Decía Anthony Smith, uno de los estudiosos más conocidos del nacionalismo que, con independencia de cuándo y cómo se haya forjado una identidad nacional, una vez consolidada se vuelve inmensamente difícil (aun imposible, excepto con un genocidio total) de erradicar. Evidentemente, hay muchas identidades que no llegan a ser nacionales o que no llegan a consolidarse, pero las evidencias a favor de esta idea de Smith son convincentes.
Cataluña ha forjado una de estas identidades nacionales. No es la identidad milenaria a la que el nacionalismo catalán apela muchas veces. Es la identidad actual de un pueblo que se considera sujeto soberano, objeto de la lealtad política de los ciudadanos y ámbito de la solidaridad colectiva. Es una identidad moderna que ha sobrevivido contra muchas adversidades durante etapas muy oscuras de la historia.
A un catalán no hace falta explicarle que las identidades nacionales se construyen a base de victorias o derrotas, indistintamente. Por tanto, no hay ninguna evidencia de que un fracaso colectivo o una situación especialmente adversa ponga en peligro los fundamentos de una identidad nacional. Tampoco medidas fuertemente represivas o asimilacionistas. Si así fuera, serían muchas las que ya habrían desaparecido. De hecho, es en estos contextos de conflicto como muchos nacionalismos minoritarios se han hecho fuertes.
Cataluña no pasa por su mejor momento, pero tampoco pasa por el peor. Históricamente, ya ha resurgido de importantes y dolorosas derrotas, como lo fue la Guerra de España y la ocupación de 1939. Y, más allá de relatos algo mitificados, no puede decirse que la continuidad de la lucha nacional sea absoluta. Sin ir más lejos, de la primera celebración del 11-S que se tiene constancia no tuvo lugar hasta 1886, dos años antes de la inauguración de la estatua a Rafael Casanova.

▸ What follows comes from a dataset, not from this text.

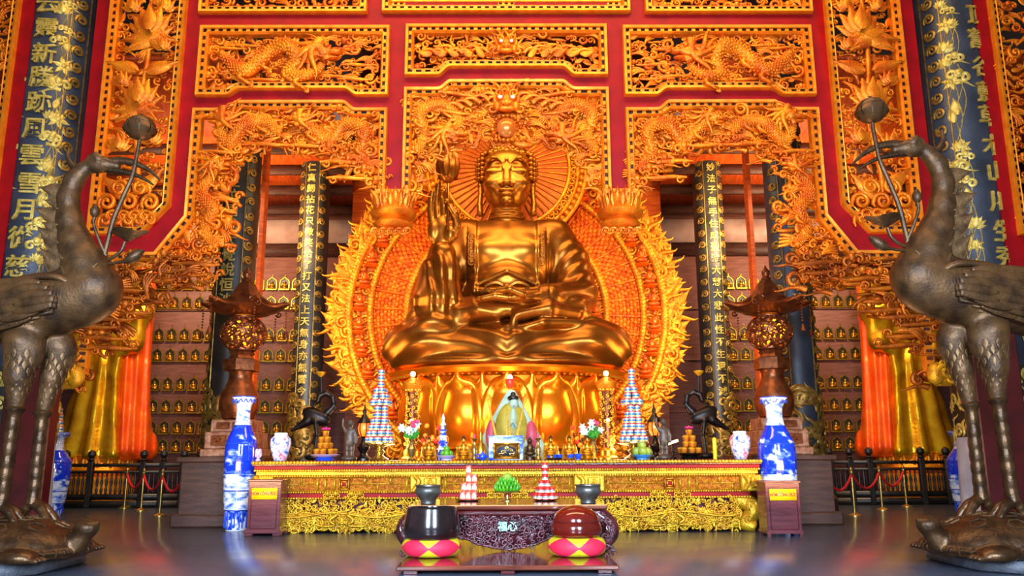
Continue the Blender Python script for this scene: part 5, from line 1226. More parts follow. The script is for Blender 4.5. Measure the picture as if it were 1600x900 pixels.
# frieze framing
fr = MB(); yF = YA+.13; X = hwA-.24
for py in (745, 766.5): fr.box((0, yF, za(py)), (2*X, .05, .02))
px2x = lambda px: (px-797)/397*hwA
bays = [(400, 640), (700, 894), (954, 1194)]; col = [(646, 694), (900, 948)]
vert = []; rows = []
for a, b in bays:
    w_ = b-a
    for f_ in (.0, .42, .47, .53, .58, 1): vert.append((a+w_*f_, 745, 766.5))
    for f0, f1 in ((0, .42), (.58, 1)): fr.box((px2x(a+w_*(f0+f1)/2), yF, za(755.5)), ((f1-f0)*w_*hwA/397, .045, .016)); vert += [(a+w_*(f0+(f1-f0)*.35), 745, 755.5), (a+w_*(f0+(f1-f0)*.75), 745, 755.5), (a+w_*(f0+(f1-f0)*.55), 755.5, 766.5)]
    e = (a+b)/2
for px, p0, p1 in vert: fr.box((px2x(px), yF-.005, (za(p0)+za(p1))/2), (.035, .05, za(p0)-za(p1)))
fr.build('frieze_frame', 'gold_altar', AL, smooth=False)
cv = MB(); z0, z1 = za(766), za(746); fill(cv, [(-X, z0), (X, z0), (X, z1), (-X, z1)], .062, yF+.02, .01, [('sp', .4), ('S', .3), ('leaf', .3)], 1.0); cv.build('frieze_carving', 'gold_altar_dark', AL, angle=180)
for px in (520+0, 797, 1074):
    x = px2x({520: 543, 797: 797, 1074: 1050}[px]); m = MB(); m.box((x, yF-.02, za(756)), (.19, .04, .18)); m.build('red_square', 'red_lacquer', AL, smooth=False); m = MB()
    for s_ in (.16, .09):
        for d in (-1, 1): m.box((x, yF-.045, za(756)+d*s_/2), (s_+.02, .02, .018)); m.box((x+d*s_/2, yF-.045, za(756)), (.018, .02, s_))
    m.build('square_fret', 'gold_altar', AL, smooth=False)
    m = MB()
    for k in (-2, -1, 1, 2): m.inst(PR['cloud'], (x+k*.14, YA+.08, za(774)), 0, .09, k < 0)
    m.build('cloud_motif', 'gold_altar', AL, angle=180)
for a, b in col+[(1160, 1192), (402, 434)]:
    x = px2x((a+b)/2); w_ = (b-a)/397*hwA; m = MB()
    m.box((x, YA+.08, za(756)), (w_, .12, za(743)-za(769)), ch=.02); m.box((x+w_*.15, YA+.01, za(755)), (w_*.42, .06, .2), ch=.02); m.inst(PR['sp2'], (x+w_*.15, YA-.04, za(757)), 0, .09); m.inst(PR['flower'], (x+w_*.15, YA-.04, za(751)), 0, .05)
    m.tube(spl([(x-w_*.35, YA, za(744)), (x-w_*.2, YA-.05, za(752)), (x-w_*.38, YA-.03, za(766))], 10), .04, 7); m.build('corbel', 'gold_altar', AL)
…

La rendición de toda la clase política autonómica que tenía el encargo de culminar la victoria del 1-O tiene algunos elementos de derrota nacional. Por eso, es hasta cierto punto comprensible que mucha gente haga sus relatos catastrofistas sobre el futuro de la nación. Es la consecuencia de haber interiorizado que nuestro futuro como pueblo está amenazado dentro del Estado español. Pero, como decíamos, la historia demuestra que las derrotas también cohesionan y movilizan a las naciones. Las identidades nacionales tienen enorme capacidad de pervivir y resurgir.

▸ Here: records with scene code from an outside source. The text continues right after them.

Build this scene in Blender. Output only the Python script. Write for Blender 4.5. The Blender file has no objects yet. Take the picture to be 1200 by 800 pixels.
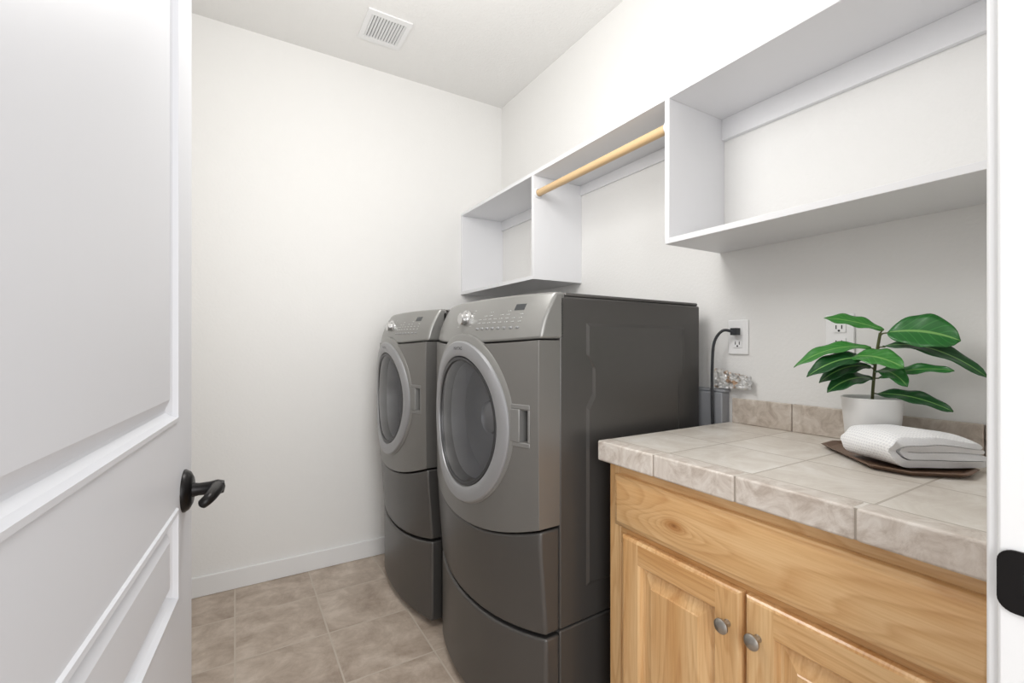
import bpy, math, random, bmesh
from mathutils import Vector, Matrix, noise
random.seed(3)
S=bpy.context.scene
S.view_settings.view_transform='Standard'
COL=S.collection
CEIL=2.74; WX=1.50; WY=2.61; LX=-0.32; FY=0.138; H=1.185

# ---------------------------------------------------------------- materials
def lin(c):
    c=c/255.0
    return c/12.92 if c<=0.04045 else ((c+0.055)/1.055)**2.4
def rgb(r,g,b): return (lin(r),lin(g),lin(b),1)
def newmat(name,col=(200,200,200),rough=0.5,metal=0.0,coat=0.0,spec=0.5):
    m=bpy.data.materials.new(name); m.use_nodes=True
    b=m.node_tree.nodes['Principled BSDF']
    b.inputs['Base Color'].default_value=rgb(*col)
    b.inputs['Roughness'].default_value=rough
    b.inputs['Metallic'].default_value=metal
    b.inputs['Coat Weight'].default_value=coat
    b.inputs['Specular IOR Level'].default_value=spec
    return m
def nd(m,t,**k):
    n=m.node_tree.nodes.new(t)
    for a,v in k.items(): setattr(n,a,v)
    return n
def lk(m,a,b): m.node_tree.links.new(a,b)
def bsdf(m): return m.node_tree.nodes['Principled BSDF']
def coords(m,kind='Object',scale=(1,1,1),loc=(0,0,0)):
    mp=nd(m,'ShaderNodeMapping')
    if kind=='World':
        g=nd(m,'ShaderNodeNewGeometry'); lk(m,g.outputs['Position'],mp.inputs['Vector'])
    else:
        g=nd(m,'ShaderNodeTexCoord'); lk(m,g.outputs[kind],mp.inputs['Vector'])
    mp.inputs['Scale'].default_value=scale; mp.inputs['Location'].default_value=loc
    return mp.outputs['Vector']
def noisebump(m,scale=100,strength=0.1,dist=0.01,detail=2,kind='Object',sc=(1,1,1)):
    v=coords(m,kind,sc)
    n=nd(m,'ShaderNodeTexNoise'); n.inputs['Scale'].default_value=scale; n.inputs['Detail'].default_value=detail
    lk(m,v,n.inputs['Vector'])
    b=nd(m,'ShaderNodeBump'); b.inputs['Strength'].default_value=strength; b.inputs['Distance'].default_value=dist
    lk(m,n.outputs['Fac'],b.inputs['Height']); lk(m,b.outputs['Normal'],bsdf(m).inputs['Normal'])
def ramp(m,fac,stops):
    r=nd(m,'ShaderNodeValToRGB'); e=r.color_ramp.elements
    while len(e)<len(stops): e.new(0.5)
    for i,(p,c) in enumerate(stops):
        e[i].position=p; e[i].color=c
    lk(m,fac,r.inputs['Fac']); return r.outputs['Color']

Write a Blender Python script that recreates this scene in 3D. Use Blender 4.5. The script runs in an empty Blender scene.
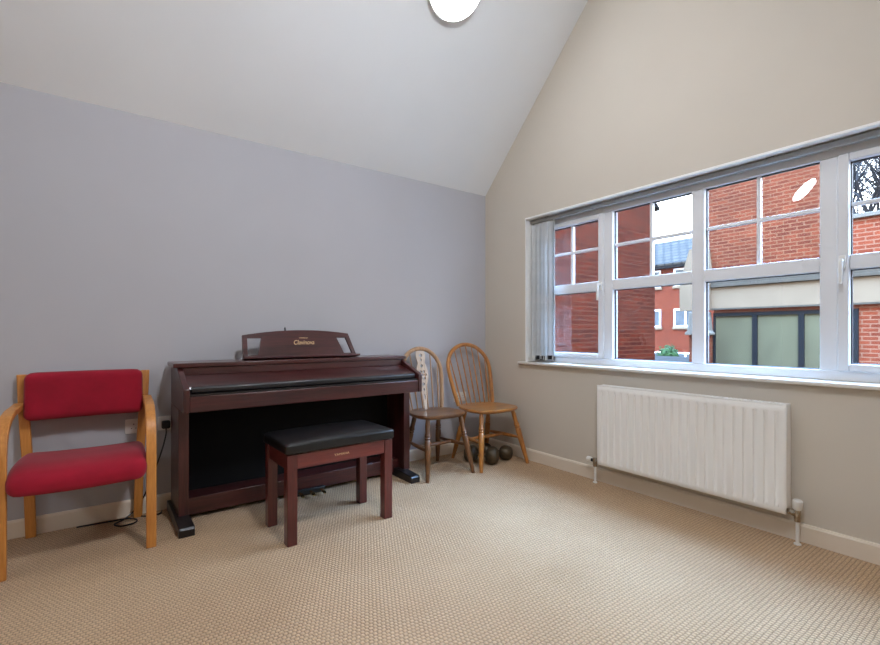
import bpy, bmesh, math, random
from mathutils import Vector, Matrix, Euler
R = math.radians
scene = bpy.context.scene
COL = scene.collection

# ------------------------------------------------------------------ mesh builder
class MB:
    def __init__(self):
        self.bm = bmesh.new()
    def box(self, x0, x1, y0, y1, z0, z1):
        x0, x1 = sorted((x0, x1)); y0, y1 = sorted((y0, y1)); z0, z1 = sorted((z0, z1))
        v = [self.bm.verts.new((x, y, z)) for z in (z0, z1) for x, y in ((x0, y0), (x1, y0), (x1, y1), (x0, y1))]
        for f in ((3, 2, 1, 0), (4, 5, 6, 7), (0, 1, 5, 4), (1, 2, 6, 5), (2, 3, 7, 6), (3, 0, 4, 7)):
            self.bm.faces.new([v[i] for i in f])
        return self
    def prism(self, pts, axis, a, b):
        # pts: polygon in the two other axes (in xyz order), swept along axis from a to b
        def P(p, t):
            if axis == 'x': return (t, p[0], p[1])
            if axis == 'y': return (p[0], t, p[1])
            return (p[0], p[1], t)
        A = [self.bm.verts.new(P(p, a)) for p in pts]
        B = [self.bm.verts.new(P(p, b)) for p in pts]
        n = len(pts)
        self.bm.faces.new(A); self.bm.faces.new(B[::-1])
        for i in range(n):
            self.bm.faces.new((A[i], B[i], B[(i + 1) % n], A[(i + 1) % n]))
        return self
    def tube(self, path, rad, seg=10, closed=False, flat=1.0):
        path = [Vector(p) for p in path]
        n = len(path)
        if not hasattr(rad, '__len__'): rad = [rad] * n
        rings = []; prev = None
        for i, p in enumerate(path):
            if closed: t = path[(i + 1) % n] - path[i - 1]
            else: t = path[min(i + 1, n - 1)] - path[max(i - 1, 0)]
            t.normalize()
            if prev is None:
                up = Vector((0, 0, 1)) if abs(t.z) < .9 else Vector((1, 0, 0))
                u = t.cross(up).normalized()
            else:
                u = (prev - t * prev.dot(t)).normalized()
            prev = u
            w = t.cross(u)
            rings.append([self.bm.verts.new(p + (u * math.cos(2 * math.pi * k / seg) + w * flat * math.sin(2 * math.pi * k / seg)) * rad[i]) for k in range(seg)])
        m = n if closed else n - 1
        for i in range(m):
            a, b = rings[i], rings[(i + 1) % n]
            for k in range(seg):
                self.bm.faces.new((a[k], a[(k + 1) % seg], b[(k + 1) % seg], b[k]))
        if not closed:
            self.bm.faces.new(rings[0][::-1]); self.bm.faces.new(rings[-1])
        return self
    def lathe(self, prof, p0, p1, seg=16):
        # prof: list of (t 0..1, radius) from p0 to p1
        p0 = Vector(p0); p1 = Vector(p1)
        return self.tube([p0.lerp(p1, t) for t, r in prof], [max(r, 1e-4) for t, r in prof], seg)
    def sweep(self, path, w, h, nrm):
        # rectangular section (w across, h along nrm side) along a path; nrm: fixed sideways direction
        path = [Vector(p) for p in path]; n = len(path); nrm = Vector(nrm).normalized()
        rings = []
        for i, p in enumerate(path):
            t = (path[min(i + 1, n - 1)] - path[max(i - 1, 0)]).normalized()
            d = t.cross(nrm).normalized()
            hh = h[i] if hasattr(h, '__len__') else h
            rings.append([self.bm.verts.new(p + nrm * (w / 2 * sx) + d * (hh / 2 * sy)) for sx, sy in ((-1, -1), (1, -1), (1, 1), (-1, 1))])
        for a, b in zip(rings, rings[1:]):
            for k in range(4):
                self.bm.faces.new((a[k], a[(k + 1) % 4], b[(k + 1) % 4], b[k]))
        self.bm.faces.new(rings[0][::-1]); self.bm.faces.new(rings[-1])
        return self
    def rbox(self, cx, cy, cz, sx, sy, sz, r, n=10, fn=None):
        # rounded cushion-like block
        tmp = bmesh.new()
        bmesh.ops.create_cube(tmp, size=1)
        bmesh.ops.subdivide_edges(tmp, edges=tmp.edges[:], cuts=n, use_grid_fill=True)
        half = Vector((sx / 2, sy / 2, sz / 2)); inn = Vector([max(h - r, 1e-4) for h in half])
        mp = {}
        for v in tmp.verts:
            q = Vector()
            for i in range(3):
                s = v.co[i] * 2
                # warp so that the rounded rim gets its own rows of vertices
                s = math.copysign(abs(s) ** .7, s)
                q[i] = s * half[i]
            c = Vector([max(-inn[i], min(inn[i], q[i])) for i in range(3)])
            d = q - c
            if d.length > 1e-7: q = c + d.normalized() * min(r, max(d.length, r))
            if fn: q = fn(q)
            mp[v] = self.bm.verts.new((q.x + cx, q.y + cy, q.z + cz))
        for f in tmp.faces:
            self.bm.faces.new([mp[v] for v in f.verts])
        tmp.free()
        return self
    def sphere(self, c, r, sub=2, sc=(1, 1, 1)):
        ret = bmesh.ops.create_icosphere(self.bm, subdivisions=sub, radius=r)
        for v in ret['verts']:
            v.co = Vector((v.co.x * sc[0], v.co.y * sc[1], v.co.z * sc[2])) + Vector(c)
        return self
    def build(self, name, mat, parent=None, bevel=0, segs=2, smooth=True, angle=35, loc=None, rot=None):
        bmesh.ops.recalc_face_normals(self.bm, faces=self.bm.faces[:])
        me = bpy.data.meshes.new(name)
        self.bm.to_mesh(me); self.bm.free()
        if smooth:
            for p in me.polygons: p.use_smooth = True
            me.set_sharp_from_angle(angle=R(angle))
        me.materials.append(mat)
        o = bpy.data.objects.new(name, me); COL.objects.link(o)
        if parent: o.parent = parent
        if loc: o.location = loc
        if rot: o.rotation_euler = rot
        if bevel:
            b = o.modifiers.new('edge', 'BEVEL'); b.width = bevel; b.segments = segs
            b.limit_method = 'ANGLE'; b.angle_limit = R(40); b.harden_normals = False
        return o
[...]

El olvido del 1-O en la acción política de todos los partidos independentistas es evidente. Más allá de los discursos, su praxis política pasa por sustituirlo por un nuevo referéndum, que en el caso de ERC y Junts requiere el permiso de España. En este sentido, el mandato político y jurídico del referendo de autodeterminación está aparcado o enterrado. Pero sería prematuro considerar que los efectos del 1-O se limitan a su significado literal.
El 1-O es uno de esos acontecimientos históricos que ayudan a forjar y consolidar una identidad nacional. En el futuro, y mientras no seamos independientes, cualquier reivindicación nacional catalana podrá relacionarse con la victoriosa revuelta democrática de 2017 y la respuesta autoritaria del Estado. El 1-O nunca se borrará de la memoria colectiva, incluso en el supuesto de que todo el mundo la hubiera dejado de reivindicar en un momento futuro.
Como el 11-S en su momento, el 1-O se verá como un evento constitutivo de nuestra identidad nacional. Veremos cómo personas que todavía no han nacido, que todavía no viven en Cataluña, que todavía no han aprendido la lengua, o que todavía no se sienten catalanas, algún día lo harán suyo. Las identidades nacionales ya tienen eso: sobreviven y perviven más allá de la capacidad de transmisión que puedan tener las generaciones vivas. El 1-O también sobrevivirá a sus ilusos enterradores.